Spotlight on Komal Mistry, General Manager, Fonterra Ventures

NZAL member, Komal Mistry, General Manager at Fonterra Ventures and Deloitte Top 200: Young Executive of the Year 2017 has had quite a diverse career journey. A qualified Solicitor and Chartered Accountant, Komal is now leading Fonterra’s Venture division. She started her career with Deloitte in London, post which she moved to Auckland as a Senior Analyst, and has since 2011 been a part of various teams within the Fonterra Cooperative Group.

NZAL Marketing and Communications Manager caught up with Komal a few weeks ago, closely on the heels of Fonterra Ventures strategic partnership announcement with German active nutrition start-up foodspring®. In this rather personal interview, Komal talks about the award-winning Disrupt programme within Fonterra, how the idea of Fonterra Ventures came about on Christmas Eve and how it developed from an idea to a now successful platform for innovation.
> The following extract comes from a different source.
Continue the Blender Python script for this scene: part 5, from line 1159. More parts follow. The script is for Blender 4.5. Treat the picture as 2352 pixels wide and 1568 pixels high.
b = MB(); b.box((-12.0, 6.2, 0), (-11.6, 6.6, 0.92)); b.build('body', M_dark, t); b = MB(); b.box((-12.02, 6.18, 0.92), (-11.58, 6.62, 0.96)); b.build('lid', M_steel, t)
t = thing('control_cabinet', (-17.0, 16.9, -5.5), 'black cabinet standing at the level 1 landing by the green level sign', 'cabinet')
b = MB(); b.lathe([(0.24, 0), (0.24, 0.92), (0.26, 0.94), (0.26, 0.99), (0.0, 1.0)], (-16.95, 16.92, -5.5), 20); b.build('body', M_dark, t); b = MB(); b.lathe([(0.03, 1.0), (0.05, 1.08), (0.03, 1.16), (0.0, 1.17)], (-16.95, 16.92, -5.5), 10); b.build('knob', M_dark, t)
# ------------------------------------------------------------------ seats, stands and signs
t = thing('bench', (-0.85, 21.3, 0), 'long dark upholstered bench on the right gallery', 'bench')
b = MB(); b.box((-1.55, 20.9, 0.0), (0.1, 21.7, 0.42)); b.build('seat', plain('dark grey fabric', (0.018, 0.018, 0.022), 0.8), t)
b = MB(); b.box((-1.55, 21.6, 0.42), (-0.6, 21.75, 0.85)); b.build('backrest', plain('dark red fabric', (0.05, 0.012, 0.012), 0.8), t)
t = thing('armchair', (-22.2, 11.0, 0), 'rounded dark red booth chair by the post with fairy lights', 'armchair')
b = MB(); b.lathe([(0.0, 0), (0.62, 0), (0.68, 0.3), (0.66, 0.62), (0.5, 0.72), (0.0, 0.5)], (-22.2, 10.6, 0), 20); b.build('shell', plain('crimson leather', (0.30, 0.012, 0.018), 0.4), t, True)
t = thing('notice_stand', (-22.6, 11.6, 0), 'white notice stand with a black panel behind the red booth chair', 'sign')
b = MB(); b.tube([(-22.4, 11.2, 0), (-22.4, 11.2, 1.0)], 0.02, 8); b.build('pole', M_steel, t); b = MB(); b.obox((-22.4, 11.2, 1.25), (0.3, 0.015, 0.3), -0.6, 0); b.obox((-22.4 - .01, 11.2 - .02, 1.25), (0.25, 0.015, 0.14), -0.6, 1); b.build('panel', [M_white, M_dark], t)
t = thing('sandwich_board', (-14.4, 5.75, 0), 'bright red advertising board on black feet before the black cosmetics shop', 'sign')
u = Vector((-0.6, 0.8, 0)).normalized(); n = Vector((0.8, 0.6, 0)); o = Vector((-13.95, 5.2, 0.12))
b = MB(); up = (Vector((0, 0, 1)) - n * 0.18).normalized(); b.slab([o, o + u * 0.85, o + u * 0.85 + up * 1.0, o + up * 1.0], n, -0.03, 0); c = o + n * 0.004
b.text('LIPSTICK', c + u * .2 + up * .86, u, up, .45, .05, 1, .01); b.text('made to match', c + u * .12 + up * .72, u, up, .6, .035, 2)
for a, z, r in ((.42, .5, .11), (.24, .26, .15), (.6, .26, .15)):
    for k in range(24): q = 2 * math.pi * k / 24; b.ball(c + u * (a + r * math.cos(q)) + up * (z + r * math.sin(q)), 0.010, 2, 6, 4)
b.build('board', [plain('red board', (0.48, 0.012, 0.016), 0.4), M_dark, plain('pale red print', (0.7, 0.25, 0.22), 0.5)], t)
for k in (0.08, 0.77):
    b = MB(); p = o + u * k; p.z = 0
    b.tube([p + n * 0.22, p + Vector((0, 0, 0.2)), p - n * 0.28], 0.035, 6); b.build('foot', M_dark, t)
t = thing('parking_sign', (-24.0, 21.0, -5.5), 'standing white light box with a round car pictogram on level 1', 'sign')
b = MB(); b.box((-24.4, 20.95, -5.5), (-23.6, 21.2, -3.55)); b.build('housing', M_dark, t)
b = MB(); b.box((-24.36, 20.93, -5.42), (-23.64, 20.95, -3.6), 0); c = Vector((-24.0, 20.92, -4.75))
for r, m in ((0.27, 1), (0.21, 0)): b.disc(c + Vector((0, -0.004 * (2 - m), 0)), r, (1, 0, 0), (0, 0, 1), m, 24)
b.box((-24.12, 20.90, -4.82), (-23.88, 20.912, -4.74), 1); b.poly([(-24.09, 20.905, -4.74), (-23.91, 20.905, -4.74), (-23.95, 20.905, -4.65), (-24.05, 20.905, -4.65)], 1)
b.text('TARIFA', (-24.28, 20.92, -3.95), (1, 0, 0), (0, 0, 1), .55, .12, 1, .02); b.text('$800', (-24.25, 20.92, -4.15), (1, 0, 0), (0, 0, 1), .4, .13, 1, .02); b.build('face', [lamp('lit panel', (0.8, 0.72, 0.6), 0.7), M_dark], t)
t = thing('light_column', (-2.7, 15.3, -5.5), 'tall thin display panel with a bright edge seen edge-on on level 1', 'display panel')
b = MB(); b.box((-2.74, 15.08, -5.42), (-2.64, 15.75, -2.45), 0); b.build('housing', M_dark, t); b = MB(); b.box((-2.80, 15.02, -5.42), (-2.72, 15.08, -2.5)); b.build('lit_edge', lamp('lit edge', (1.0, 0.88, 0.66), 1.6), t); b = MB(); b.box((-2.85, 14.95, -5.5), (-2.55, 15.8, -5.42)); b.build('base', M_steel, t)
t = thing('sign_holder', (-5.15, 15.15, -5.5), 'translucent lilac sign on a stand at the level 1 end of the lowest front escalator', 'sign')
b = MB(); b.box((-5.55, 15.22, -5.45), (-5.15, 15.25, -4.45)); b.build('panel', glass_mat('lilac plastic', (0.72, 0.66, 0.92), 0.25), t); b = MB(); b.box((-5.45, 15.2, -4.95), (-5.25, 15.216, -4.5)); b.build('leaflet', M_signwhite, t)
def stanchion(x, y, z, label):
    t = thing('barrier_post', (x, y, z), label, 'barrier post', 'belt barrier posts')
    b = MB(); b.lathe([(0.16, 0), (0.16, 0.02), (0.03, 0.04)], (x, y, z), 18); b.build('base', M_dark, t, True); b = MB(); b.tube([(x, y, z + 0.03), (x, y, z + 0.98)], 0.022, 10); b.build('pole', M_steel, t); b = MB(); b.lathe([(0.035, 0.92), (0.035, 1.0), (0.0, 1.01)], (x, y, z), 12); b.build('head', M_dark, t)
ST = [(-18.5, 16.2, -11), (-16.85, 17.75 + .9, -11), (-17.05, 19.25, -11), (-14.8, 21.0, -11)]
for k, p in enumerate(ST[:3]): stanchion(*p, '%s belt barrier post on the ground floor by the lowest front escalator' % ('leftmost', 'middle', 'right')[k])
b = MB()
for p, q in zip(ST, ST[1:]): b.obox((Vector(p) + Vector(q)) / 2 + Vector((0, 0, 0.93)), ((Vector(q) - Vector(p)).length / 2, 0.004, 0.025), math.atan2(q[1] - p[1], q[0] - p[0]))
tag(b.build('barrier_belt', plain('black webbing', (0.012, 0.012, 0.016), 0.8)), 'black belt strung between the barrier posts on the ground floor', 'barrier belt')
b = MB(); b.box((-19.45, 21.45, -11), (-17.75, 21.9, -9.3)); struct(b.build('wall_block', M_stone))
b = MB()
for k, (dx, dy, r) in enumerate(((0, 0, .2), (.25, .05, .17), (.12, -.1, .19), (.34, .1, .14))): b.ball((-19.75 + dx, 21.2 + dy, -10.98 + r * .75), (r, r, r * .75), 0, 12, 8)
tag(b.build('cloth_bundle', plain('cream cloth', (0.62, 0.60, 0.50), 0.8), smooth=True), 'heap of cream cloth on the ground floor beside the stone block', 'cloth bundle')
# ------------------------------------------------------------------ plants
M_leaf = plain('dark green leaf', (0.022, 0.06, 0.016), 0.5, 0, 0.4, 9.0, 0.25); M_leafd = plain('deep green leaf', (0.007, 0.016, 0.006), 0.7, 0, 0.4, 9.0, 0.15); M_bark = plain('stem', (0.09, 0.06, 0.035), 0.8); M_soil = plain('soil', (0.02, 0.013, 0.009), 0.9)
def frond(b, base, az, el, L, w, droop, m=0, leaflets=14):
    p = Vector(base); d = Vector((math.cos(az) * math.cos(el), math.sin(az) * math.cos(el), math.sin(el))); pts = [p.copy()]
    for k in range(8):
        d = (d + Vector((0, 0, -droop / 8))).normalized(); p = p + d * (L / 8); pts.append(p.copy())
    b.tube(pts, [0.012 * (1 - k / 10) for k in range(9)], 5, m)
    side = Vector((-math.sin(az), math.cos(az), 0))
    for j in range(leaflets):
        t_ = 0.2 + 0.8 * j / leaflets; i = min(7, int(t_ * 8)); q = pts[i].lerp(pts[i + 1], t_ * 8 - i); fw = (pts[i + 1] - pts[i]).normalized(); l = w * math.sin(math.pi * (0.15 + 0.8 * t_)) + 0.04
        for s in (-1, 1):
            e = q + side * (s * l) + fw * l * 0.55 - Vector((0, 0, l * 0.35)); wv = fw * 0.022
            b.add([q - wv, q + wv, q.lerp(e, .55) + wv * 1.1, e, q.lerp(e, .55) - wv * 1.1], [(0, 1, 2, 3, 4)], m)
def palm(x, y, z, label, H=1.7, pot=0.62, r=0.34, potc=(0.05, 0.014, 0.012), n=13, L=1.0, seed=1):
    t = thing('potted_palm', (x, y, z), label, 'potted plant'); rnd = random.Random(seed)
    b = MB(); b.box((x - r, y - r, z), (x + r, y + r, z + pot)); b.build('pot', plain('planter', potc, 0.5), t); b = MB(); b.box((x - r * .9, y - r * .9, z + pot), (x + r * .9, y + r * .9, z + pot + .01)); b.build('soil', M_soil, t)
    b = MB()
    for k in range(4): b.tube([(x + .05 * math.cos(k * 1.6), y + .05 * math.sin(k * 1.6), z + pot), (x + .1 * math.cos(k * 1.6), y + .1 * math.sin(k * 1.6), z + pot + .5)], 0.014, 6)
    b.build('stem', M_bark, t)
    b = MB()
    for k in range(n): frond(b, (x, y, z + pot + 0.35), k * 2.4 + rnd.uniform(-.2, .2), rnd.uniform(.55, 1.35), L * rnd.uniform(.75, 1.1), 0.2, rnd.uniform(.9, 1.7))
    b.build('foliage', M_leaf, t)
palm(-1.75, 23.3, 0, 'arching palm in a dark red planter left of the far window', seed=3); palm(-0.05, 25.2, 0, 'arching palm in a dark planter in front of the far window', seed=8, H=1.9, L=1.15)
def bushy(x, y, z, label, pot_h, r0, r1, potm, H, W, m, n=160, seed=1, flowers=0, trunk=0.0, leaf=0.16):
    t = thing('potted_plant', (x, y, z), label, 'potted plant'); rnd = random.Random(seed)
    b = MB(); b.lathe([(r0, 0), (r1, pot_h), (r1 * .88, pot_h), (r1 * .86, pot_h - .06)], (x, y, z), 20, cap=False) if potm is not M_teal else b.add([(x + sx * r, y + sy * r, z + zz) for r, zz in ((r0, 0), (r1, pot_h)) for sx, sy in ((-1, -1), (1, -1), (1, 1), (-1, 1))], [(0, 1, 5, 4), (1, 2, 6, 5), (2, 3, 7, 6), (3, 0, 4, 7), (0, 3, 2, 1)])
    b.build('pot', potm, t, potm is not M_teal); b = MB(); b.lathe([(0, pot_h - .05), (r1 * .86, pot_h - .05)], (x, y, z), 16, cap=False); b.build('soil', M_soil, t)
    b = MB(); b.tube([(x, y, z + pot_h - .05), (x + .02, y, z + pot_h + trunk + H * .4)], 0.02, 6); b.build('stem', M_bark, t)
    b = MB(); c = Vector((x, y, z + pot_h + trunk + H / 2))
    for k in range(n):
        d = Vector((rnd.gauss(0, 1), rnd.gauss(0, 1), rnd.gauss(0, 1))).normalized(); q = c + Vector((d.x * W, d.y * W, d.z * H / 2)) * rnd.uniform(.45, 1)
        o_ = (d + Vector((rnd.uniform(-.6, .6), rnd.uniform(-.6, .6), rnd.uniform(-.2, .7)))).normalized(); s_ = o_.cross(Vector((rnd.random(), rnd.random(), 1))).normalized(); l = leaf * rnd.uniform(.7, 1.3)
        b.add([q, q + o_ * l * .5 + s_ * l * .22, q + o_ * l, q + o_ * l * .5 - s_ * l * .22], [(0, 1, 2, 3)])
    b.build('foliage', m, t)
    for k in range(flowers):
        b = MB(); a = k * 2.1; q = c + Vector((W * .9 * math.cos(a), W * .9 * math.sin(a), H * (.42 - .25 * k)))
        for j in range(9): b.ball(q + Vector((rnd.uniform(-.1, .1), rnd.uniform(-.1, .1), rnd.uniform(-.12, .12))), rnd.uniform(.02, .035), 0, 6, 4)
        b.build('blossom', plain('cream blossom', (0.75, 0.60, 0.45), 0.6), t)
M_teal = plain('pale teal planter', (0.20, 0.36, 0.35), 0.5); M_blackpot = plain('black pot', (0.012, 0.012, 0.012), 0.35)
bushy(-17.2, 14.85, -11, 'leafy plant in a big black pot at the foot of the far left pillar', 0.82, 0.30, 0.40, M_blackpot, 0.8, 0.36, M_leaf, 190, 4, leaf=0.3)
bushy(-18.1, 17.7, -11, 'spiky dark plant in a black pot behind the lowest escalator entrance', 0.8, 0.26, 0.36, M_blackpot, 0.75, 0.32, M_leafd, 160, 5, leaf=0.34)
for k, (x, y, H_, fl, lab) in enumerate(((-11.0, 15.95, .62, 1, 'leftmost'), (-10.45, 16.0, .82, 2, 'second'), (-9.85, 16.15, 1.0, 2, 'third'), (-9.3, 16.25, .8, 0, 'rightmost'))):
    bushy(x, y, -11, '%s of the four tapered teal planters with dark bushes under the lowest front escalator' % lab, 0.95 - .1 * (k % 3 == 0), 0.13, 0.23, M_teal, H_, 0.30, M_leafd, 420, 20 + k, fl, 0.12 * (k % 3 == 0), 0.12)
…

Tell us about the Fonterra Disrupt programme and how Fonterra Ventures came about?

It was actually Fonterra CEO, Theo Spierings idea. He had a vision that the world around us was rapidly changing. Consumer preferences were changing – how they engage with products, business models, technology, etc. The idea was to bring that awareness very quickly into the organisation. Fonterra has 22,000 people all over the world, we sell products across 140 markets, the question was how do we create an environment where it doesn’t matter who you are and where you come from, a good idea can come from anywhere. Because the premise is disruption, how do you create an environment or a platform for anyone to be able to come up with an idea and have the ability to bring it to life within the organisation.

I remember we had this conversation on Christmas Eve in 2015. He basically just asked me whether I can bring something like this to life. I went away, assembled two people to support me and said we will pilot it in three markets – Australia, New Zealand and China. It wasn’t something, with my background, that I had ever done before or something that the organisation had done before. So, it was really just about building something that was right for Fonterra so we could achieve the outcomes that we wanted.

We wanted commercial outcomes, in terms of new business models that would lead us into the future. We wanted our people to have the ability to feel included and participate. We wanted the ability for people to learn and we wanted to understand who in the organisation has these types of ideas. It was about talent spotting but doing it in a way that was quite unique and entrepreneurial. So we just learnt along the way. We didn’t get everything right, (but) we got the pilot up and running successfully.

It was at that point that our CEO decided to create Fonterra Ventures, where Disrupt is now one part. We have now taken the model to all our markets and also run a different sort of programme. This year, we launched the Disrupt 10 day challenge, which is a global programme, where we actually pose the biggest business opportunity areas to the staff and they compete to be on the sprint teams to solve them.

What is it that interested you to be a part of the disrupt programme?

For me, I had a strong career in finance and a legal background which I really enjoyed. I started out with Deloitte which was a very financially focused role in London. When I started working with Fonterra, my roles were more commercial finance roles. Over a period of time, I grew a real passion for the commercial side of business rather than just the financial. So, I took up a role to become a technical assistant to the MD of our consumer business at the time, which involved a whole lot of strategic project work, and creating a performance management system of their executive team. This gave me exposure to a whole lot of things and so when an opportunity was posed around developing the Disrupt programme, I did it and I loved it. This evolved into Ventures and I guess the more I delved into this world of innovation and disruption and business models, the more I enjoyed it.

A lesson from this is that you don’t know where your career is going to end up. I couldn’t have told you five years ago, that I would be doing Ventures, but its about being open minded, taking opportunities as they come and turning them into career avenues for yourself.

Did it feel like it’s your baby, did it feel like your business that you are developing?

Absolutely, it’s a big part of my time at Fonterra and a big part of what we do today. It started out as nothing, essentially an idea, and looking at the impact that it’s had on our people, our organisation, culture of our organisation, is something to be proud of. But I didn’t do it alone – there was a great team that built it, and I think when we all look back on it, its kind of a proud moment that you are able to give back to the organisation.

Your views on corporate ventures on a global scale and how does Fonterra Venture fit into it?

Globally, it is becoming more and more prominent that businesses do look at having a corporate venturing unit because it is the premise that innovation can come from anywhere. There is a lot of activity in the start-up ecosystem globally. Last year alone there were about $155 billion funded in corporate VC globally. But in saying that, for Fonterra, it was not around let’s set up Fonterra Ventures. It was around let us start with Disrupt, let us build it and then let us do something and create an operating model for Ventures that is right for Fonterra. Something that helps us accelerate our strategy and that is essentially a lever to help us get to where we want to go faster.